それが『新論』でいう「国体」である。しかし、ここからが大切なところなのであるが、日本の「国体」とは、「日本の来歴・事情を、あらわしたものである」から、すなわち「尊い」というわけではではない、ということである。もしも、そういう理由だけで「国対」を護ろうとするならば、それは「民族的なエゴイズム」の枠内にとどまるものになろう。
「攘夷」は、そういうものではない。日本の「国体」には、“人類普遍の理想”、すなわち「道徳」が表現されているから「尊い」のである。そのことを信じる時、はじめて日本の「国体」を護ることが、「道徳」を護るということと、イコールということになり、そこにおいて、はじめて「国体」を護るという行為も、「民族的なエゴイズム」を脱した「道徳」的な行為として、認知されるのである。

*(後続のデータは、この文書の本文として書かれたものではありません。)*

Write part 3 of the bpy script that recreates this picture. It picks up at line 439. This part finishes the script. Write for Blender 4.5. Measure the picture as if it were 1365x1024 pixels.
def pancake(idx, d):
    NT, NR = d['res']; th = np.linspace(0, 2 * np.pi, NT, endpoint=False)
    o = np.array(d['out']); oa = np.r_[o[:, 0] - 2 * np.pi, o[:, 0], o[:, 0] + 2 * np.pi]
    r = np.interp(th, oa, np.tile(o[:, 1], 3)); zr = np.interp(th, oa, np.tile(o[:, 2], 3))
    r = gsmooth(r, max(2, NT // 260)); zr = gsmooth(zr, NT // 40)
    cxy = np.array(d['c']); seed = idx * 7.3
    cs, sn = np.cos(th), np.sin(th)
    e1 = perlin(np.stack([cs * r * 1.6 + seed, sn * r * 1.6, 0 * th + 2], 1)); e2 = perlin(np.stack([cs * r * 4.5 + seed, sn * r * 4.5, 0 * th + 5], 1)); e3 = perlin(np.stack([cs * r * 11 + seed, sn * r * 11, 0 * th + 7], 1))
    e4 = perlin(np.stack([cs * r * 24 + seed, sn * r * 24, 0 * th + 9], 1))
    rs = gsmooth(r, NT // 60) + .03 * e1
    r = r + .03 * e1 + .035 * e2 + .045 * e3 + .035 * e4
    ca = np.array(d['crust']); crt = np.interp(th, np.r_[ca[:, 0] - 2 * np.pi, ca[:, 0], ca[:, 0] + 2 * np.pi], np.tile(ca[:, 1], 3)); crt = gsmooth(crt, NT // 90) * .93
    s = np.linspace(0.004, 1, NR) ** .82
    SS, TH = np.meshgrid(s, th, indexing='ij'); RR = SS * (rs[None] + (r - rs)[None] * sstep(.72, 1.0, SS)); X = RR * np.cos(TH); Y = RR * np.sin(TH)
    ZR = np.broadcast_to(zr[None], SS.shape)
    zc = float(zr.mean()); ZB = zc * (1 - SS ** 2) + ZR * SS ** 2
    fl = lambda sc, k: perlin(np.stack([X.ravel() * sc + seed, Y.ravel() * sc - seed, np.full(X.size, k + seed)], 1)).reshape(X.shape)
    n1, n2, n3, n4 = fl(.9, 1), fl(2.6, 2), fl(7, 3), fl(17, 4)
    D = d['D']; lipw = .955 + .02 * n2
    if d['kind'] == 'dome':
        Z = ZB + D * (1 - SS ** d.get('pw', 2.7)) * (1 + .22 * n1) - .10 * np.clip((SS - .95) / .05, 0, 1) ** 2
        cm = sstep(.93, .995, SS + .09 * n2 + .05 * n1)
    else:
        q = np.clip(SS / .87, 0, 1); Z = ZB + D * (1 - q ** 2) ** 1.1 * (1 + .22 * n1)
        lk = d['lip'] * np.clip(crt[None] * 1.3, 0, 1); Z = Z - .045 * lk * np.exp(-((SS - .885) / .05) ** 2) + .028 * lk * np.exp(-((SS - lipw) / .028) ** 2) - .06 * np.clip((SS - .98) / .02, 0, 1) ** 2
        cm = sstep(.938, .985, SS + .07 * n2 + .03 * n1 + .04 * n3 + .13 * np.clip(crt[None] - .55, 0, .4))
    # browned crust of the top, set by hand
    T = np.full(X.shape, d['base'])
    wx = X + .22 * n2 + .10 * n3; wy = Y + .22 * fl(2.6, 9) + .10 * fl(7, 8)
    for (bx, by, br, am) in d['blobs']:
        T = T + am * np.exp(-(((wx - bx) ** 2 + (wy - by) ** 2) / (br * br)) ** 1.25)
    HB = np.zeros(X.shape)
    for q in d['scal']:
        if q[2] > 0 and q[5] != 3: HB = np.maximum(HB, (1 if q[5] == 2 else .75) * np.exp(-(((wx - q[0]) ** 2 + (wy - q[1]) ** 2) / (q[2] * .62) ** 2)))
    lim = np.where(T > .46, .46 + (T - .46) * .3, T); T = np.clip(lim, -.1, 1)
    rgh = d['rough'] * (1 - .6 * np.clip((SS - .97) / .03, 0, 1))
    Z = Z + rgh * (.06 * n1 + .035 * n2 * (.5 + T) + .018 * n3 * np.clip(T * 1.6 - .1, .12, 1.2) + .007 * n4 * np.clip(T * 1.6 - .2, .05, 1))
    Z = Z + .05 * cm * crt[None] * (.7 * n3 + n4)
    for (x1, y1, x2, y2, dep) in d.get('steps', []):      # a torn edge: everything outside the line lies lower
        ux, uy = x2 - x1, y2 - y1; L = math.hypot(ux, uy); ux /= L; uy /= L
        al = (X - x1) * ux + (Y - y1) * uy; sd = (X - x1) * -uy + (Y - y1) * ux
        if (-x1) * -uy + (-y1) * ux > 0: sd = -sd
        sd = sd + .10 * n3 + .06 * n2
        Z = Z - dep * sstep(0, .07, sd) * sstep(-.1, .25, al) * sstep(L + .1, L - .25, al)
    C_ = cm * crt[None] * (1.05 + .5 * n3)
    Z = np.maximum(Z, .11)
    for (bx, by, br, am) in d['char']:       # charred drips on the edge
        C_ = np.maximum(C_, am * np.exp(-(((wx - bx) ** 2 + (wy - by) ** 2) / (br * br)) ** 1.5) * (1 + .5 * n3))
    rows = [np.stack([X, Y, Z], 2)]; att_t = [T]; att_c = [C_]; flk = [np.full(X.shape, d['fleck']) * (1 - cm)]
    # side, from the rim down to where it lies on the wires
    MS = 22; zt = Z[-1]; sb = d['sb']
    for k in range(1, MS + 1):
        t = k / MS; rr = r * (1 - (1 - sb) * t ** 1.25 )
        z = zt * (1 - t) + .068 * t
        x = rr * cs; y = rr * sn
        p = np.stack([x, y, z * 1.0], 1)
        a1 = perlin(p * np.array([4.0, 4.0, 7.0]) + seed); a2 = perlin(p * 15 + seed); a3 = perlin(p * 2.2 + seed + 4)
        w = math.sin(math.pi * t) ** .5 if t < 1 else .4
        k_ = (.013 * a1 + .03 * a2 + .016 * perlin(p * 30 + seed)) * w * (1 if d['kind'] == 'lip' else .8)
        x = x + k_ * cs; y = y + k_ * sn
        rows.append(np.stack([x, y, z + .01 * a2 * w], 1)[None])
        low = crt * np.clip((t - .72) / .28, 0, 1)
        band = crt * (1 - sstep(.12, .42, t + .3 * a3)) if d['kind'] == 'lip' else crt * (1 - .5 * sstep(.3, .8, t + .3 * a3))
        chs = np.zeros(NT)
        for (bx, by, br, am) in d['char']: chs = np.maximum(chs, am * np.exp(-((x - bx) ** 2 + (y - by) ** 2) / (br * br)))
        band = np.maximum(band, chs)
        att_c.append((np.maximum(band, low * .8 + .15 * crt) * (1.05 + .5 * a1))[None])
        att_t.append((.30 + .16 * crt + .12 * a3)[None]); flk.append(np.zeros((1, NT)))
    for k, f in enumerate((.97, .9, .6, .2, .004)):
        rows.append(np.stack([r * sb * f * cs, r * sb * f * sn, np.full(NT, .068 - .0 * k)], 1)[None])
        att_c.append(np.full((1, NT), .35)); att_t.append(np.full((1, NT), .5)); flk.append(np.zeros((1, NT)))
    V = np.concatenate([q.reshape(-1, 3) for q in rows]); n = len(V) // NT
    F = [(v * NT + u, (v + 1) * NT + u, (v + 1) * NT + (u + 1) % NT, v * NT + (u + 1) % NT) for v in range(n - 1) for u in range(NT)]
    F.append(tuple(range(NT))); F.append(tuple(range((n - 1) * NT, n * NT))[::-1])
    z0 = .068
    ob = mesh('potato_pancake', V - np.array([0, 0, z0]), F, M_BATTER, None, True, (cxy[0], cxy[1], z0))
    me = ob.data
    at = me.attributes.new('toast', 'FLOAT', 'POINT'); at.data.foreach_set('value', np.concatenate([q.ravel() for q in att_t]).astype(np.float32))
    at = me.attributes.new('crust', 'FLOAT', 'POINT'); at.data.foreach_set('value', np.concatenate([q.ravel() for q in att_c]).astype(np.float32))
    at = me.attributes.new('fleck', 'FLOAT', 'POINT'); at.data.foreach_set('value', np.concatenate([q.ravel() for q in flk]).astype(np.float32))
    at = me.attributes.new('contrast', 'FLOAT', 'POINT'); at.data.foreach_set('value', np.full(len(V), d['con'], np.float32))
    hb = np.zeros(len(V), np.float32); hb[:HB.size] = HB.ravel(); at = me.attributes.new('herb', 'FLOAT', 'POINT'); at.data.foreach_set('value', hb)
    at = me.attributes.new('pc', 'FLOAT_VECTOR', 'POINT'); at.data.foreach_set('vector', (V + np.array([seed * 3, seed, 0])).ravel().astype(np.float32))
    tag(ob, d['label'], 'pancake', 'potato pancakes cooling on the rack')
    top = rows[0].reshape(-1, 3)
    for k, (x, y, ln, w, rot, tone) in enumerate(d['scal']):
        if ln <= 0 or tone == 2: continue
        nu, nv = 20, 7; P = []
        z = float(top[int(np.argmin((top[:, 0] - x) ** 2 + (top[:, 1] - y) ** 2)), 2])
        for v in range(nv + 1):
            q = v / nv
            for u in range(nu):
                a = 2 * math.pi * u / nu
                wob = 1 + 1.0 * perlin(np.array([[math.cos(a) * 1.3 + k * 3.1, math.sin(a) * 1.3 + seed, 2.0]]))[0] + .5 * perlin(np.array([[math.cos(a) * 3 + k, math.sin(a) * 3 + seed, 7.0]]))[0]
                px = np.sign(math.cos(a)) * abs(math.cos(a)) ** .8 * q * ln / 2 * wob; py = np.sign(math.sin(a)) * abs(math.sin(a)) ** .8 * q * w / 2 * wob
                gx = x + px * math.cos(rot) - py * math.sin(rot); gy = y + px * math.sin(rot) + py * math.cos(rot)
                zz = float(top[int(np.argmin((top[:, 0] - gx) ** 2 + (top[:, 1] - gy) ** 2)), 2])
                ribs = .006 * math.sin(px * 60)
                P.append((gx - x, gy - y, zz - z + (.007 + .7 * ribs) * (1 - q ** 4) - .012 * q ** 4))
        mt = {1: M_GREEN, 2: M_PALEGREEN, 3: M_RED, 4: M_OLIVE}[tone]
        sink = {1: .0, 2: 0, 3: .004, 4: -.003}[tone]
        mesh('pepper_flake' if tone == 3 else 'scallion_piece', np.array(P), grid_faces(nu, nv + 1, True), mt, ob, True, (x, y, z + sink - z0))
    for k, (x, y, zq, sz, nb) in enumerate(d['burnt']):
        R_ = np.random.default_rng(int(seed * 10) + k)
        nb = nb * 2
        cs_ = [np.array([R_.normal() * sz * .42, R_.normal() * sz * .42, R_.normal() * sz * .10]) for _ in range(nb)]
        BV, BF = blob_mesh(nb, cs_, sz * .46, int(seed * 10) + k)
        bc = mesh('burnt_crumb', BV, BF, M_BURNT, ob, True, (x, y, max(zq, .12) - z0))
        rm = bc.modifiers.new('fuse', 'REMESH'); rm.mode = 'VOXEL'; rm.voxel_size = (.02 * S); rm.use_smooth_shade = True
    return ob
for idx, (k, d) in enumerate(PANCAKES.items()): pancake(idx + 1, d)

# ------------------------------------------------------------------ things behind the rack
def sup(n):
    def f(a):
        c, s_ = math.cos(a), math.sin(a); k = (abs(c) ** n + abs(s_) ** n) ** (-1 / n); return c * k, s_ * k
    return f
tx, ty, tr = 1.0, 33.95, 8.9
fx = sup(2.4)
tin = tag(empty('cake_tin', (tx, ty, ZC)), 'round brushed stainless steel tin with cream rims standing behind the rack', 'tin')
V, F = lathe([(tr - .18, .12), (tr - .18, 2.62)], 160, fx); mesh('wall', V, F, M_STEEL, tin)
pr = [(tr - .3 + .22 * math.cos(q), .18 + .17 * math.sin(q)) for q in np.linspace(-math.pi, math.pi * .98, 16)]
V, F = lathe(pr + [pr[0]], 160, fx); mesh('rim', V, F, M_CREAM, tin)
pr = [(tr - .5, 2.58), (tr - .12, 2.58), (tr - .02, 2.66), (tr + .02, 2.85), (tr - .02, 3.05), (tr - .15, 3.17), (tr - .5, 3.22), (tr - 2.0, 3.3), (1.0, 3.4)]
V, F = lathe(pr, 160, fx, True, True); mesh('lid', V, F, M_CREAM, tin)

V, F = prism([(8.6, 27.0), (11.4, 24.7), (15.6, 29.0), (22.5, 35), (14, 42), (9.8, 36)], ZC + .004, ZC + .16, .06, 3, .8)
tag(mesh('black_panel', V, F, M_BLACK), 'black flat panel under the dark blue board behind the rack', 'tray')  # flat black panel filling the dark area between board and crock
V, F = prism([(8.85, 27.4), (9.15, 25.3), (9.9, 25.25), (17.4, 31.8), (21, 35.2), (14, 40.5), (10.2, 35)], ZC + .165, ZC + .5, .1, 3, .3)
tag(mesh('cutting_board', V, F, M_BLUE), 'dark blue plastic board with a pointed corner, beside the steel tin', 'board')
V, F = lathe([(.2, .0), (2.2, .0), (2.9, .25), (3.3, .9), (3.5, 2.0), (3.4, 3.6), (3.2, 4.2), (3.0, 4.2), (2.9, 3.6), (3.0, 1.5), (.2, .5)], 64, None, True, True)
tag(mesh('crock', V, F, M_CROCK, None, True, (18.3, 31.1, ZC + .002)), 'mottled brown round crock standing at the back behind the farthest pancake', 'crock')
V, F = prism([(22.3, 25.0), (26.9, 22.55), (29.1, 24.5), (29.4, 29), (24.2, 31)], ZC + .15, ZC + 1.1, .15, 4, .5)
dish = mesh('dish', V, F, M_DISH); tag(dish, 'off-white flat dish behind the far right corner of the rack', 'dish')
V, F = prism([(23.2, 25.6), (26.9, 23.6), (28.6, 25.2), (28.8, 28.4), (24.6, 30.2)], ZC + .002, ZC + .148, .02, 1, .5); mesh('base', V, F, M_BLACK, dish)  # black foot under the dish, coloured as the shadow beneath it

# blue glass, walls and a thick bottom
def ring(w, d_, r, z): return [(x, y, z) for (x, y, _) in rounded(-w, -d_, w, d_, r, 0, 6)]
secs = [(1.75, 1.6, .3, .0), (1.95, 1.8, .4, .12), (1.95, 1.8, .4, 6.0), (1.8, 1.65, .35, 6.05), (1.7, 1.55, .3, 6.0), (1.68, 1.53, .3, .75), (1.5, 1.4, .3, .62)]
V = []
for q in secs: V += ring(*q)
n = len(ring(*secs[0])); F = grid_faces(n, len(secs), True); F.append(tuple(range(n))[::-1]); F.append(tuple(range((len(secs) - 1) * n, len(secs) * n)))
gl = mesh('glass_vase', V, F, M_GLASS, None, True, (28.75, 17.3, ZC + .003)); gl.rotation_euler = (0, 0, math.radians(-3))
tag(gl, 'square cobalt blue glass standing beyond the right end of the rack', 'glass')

『新論』の「国体」上には、日本の「国体」というのものは、「天の仁を体し、天の明に則り、天の威を奮」ったもの…、すなわち、「天」の尊厳を表現したものである、と記されている。つまり、それは「かたち」のない道徳を「かたち」にしたものであり、それゆえに尊く、そして護るべき価値をもつ存在なのである。
しかし今、西洋列強は、その尊い「国体」をもつ日本を、侵略しようとしている、それは「日本の危機」であるが、それと同時に人類の「道徳の危機」でもある。したがって、そのような野望は断固、打ち砕かねばならないのである。
『新論』の「長計」には、「戎狄(じゅうてき)の道」を打ち砕くことは、イコール「神聖の道」を明らかにすることである、と記されている。ここに「攘夷」という思想の本質があるように思われる。